--- Given information ---

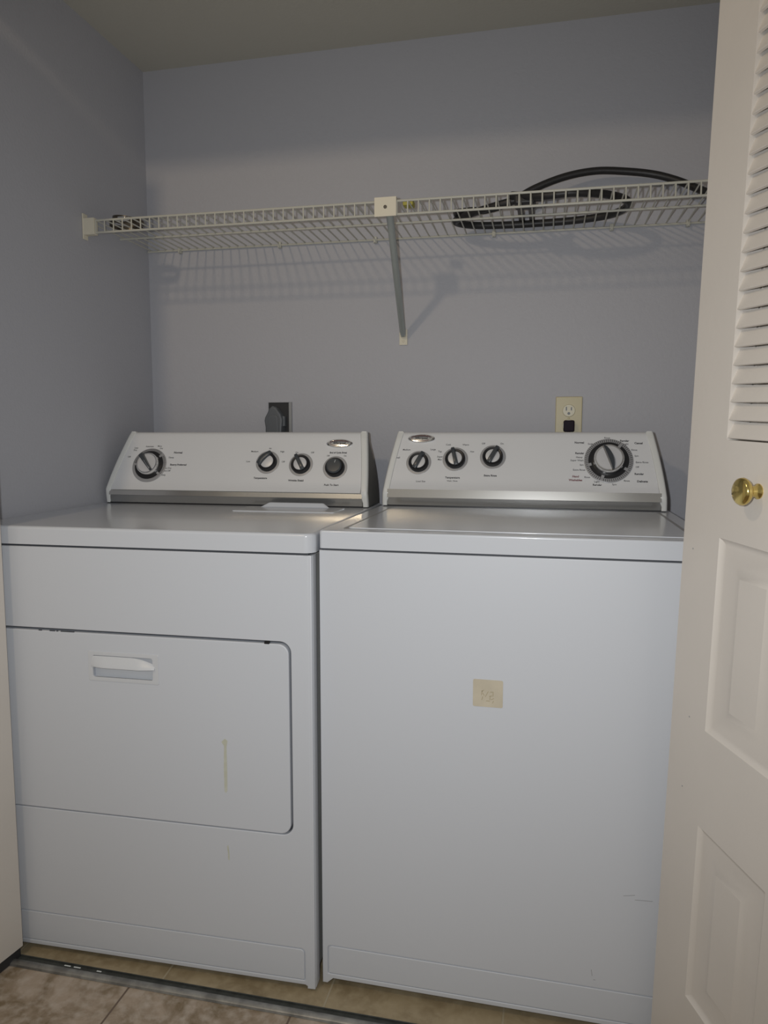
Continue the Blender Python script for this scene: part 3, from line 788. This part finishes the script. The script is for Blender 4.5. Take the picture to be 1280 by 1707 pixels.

---
--- Given information ---

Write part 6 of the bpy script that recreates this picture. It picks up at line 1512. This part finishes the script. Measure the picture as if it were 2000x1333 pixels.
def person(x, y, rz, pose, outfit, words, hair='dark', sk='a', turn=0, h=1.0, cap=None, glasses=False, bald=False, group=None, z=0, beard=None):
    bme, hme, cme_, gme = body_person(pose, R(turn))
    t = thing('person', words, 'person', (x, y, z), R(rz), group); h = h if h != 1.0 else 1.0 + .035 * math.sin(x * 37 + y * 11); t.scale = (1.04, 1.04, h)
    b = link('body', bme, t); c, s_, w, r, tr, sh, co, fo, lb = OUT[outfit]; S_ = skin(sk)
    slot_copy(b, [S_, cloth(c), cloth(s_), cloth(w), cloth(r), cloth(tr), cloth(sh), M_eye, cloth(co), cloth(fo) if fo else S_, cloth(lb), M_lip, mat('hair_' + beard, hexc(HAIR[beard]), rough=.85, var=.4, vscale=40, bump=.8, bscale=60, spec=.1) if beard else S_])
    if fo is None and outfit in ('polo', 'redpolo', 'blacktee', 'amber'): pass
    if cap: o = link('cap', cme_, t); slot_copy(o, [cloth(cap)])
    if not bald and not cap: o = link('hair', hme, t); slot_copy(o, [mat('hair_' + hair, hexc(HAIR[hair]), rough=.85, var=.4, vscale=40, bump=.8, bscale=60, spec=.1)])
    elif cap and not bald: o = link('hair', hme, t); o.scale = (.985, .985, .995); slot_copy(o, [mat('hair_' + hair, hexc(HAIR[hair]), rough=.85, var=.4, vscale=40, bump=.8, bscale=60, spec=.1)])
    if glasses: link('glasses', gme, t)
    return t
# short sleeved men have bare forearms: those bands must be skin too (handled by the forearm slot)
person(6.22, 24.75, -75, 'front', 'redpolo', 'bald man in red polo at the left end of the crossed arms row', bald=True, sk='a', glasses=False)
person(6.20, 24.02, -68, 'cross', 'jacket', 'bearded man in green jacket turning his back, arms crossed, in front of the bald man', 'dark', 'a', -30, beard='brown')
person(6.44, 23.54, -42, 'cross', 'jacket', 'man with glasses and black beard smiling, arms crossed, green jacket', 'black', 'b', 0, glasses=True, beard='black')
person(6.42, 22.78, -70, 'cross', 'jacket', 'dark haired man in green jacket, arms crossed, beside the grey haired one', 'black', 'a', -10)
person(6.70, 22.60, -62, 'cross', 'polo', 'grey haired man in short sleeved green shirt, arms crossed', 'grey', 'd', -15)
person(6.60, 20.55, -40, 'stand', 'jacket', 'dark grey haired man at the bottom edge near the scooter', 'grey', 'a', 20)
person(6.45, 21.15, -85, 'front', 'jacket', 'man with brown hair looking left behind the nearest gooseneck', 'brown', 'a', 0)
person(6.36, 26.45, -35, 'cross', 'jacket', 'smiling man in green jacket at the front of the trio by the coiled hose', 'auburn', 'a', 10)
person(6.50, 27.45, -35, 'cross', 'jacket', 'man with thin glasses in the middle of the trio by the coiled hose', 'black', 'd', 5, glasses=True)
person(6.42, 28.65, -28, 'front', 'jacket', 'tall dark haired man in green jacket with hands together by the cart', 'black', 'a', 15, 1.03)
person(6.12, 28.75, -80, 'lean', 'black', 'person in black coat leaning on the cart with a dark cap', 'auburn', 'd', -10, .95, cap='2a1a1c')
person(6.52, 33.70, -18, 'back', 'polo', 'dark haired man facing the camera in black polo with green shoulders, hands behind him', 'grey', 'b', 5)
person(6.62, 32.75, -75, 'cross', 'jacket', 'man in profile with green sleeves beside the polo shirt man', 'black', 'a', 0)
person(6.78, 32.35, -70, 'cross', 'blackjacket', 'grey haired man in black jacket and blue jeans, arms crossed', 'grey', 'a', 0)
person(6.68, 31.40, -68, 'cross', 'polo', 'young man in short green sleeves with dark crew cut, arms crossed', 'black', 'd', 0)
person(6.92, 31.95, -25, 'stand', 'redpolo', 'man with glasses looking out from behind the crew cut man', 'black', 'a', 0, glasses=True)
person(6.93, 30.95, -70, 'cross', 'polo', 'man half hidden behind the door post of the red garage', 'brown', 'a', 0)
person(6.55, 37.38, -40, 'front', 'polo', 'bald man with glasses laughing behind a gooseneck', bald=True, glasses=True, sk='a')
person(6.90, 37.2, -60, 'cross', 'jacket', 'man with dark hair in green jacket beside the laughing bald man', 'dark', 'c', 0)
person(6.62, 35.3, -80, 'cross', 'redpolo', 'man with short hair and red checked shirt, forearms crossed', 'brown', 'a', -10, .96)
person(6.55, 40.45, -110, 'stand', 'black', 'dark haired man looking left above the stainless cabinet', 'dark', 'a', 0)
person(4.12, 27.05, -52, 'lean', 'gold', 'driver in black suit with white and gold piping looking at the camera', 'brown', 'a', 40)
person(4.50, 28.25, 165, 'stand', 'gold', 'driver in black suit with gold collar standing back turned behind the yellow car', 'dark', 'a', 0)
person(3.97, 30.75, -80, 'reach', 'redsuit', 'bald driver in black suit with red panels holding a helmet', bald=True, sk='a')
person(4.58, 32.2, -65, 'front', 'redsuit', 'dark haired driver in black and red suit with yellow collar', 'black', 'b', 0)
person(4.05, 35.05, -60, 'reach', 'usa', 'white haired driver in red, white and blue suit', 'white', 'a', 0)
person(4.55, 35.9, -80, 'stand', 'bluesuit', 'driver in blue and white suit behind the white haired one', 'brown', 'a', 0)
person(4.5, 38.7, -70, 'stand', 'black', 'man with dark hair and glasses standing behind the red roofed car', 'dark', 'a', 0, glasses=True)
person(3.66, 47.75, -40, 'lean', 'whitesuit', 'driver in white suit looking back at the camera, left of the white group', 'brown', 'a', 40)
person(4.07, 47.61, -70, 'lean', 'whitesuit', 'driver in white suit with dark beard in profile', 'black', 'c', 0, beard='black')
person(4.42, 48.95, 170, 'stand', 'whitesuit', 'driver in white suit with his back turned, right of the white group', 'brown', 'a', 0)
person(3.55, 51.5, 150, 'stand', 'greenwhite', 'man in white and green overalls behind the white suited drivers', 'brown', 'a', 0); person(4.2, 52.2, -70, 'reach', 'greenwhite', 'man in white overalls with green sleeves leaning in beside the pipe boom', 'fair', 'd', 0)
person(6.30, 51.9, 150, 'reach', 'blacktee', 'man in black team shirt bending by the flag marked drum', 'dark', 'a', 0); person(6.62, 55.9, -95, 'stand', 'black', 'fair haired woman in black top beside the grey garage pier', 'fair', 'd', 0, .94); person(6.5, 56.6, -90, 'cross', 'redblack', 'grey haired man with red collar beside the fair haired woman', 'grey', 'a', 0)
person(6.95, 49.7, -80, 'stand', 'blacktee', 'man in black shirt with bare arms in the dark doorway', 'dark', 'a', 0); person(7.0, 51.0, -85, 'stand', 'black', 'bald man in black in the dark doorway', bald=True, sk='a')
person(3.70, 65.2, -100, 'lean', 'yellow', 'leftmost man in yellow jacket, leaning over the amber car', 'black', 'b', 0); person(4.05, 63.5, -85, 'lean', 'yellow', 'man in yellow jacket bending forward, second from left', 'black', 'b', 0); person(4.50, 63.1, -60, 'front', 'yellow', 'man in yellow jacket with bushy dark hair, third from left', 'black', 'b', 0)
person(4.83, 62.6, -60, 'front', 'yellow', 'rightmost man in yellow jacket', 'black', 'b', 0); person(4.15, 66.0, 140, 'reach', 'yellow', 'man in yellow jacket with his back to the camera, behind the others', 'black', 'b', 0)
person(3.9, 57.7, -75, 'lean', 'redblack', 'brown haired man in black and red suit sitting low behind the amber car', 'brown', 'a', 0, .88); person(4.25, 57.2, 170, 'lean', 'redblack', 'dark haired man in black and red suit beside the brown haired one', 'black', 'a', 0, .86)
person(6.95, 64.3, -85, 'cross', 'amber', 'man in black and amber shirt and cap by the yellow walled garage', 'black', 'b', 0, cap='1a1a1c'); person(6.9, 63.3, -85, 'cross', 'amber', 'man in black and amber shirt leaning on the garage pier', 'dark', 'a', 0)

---
--- Given information ---

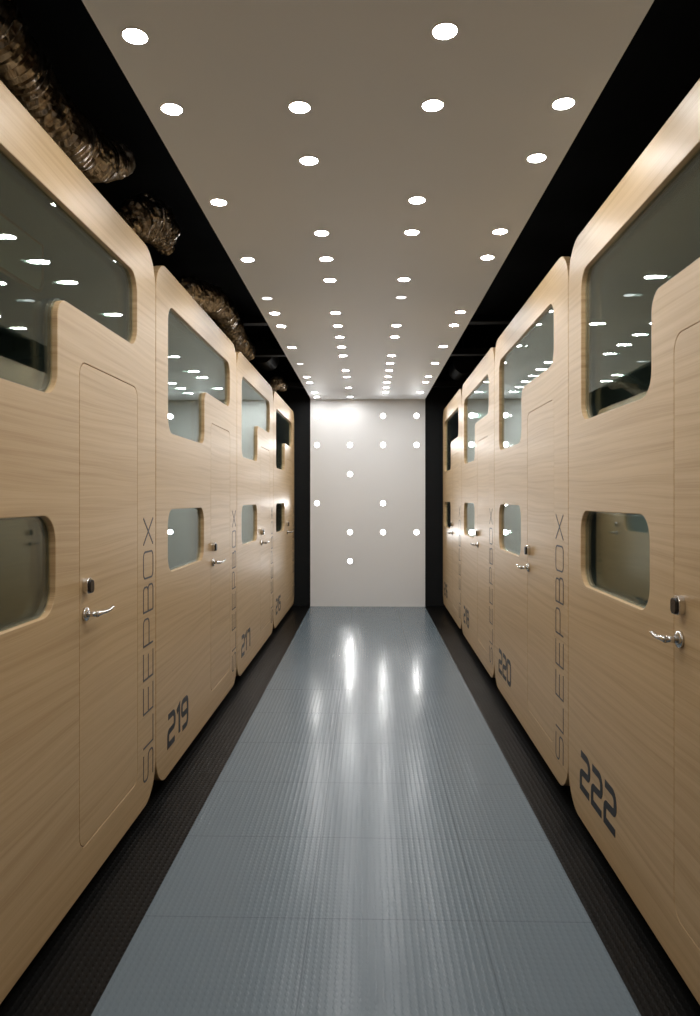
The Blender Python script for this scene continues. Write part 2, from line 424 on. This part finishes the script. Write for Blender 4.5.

---

What is required:
Pick out all lines containing the string "finishes".

Written response:
Continue the Blender Python script for this scene: part 3, from line 788. This part finishes the script. The script is for Blender 4.5. Take the picture to be 1280 by 1707 pixels.
Write part 6 of the bpy script that recreates this picture. It picks up at line 1512. This part finishes the script. Measure the picture as if it were 2000x1333 pixels.
The Blender Python script for this scene continues. Write part 2, from line 424 on. This part finishes the script. Write for Blender 4.5.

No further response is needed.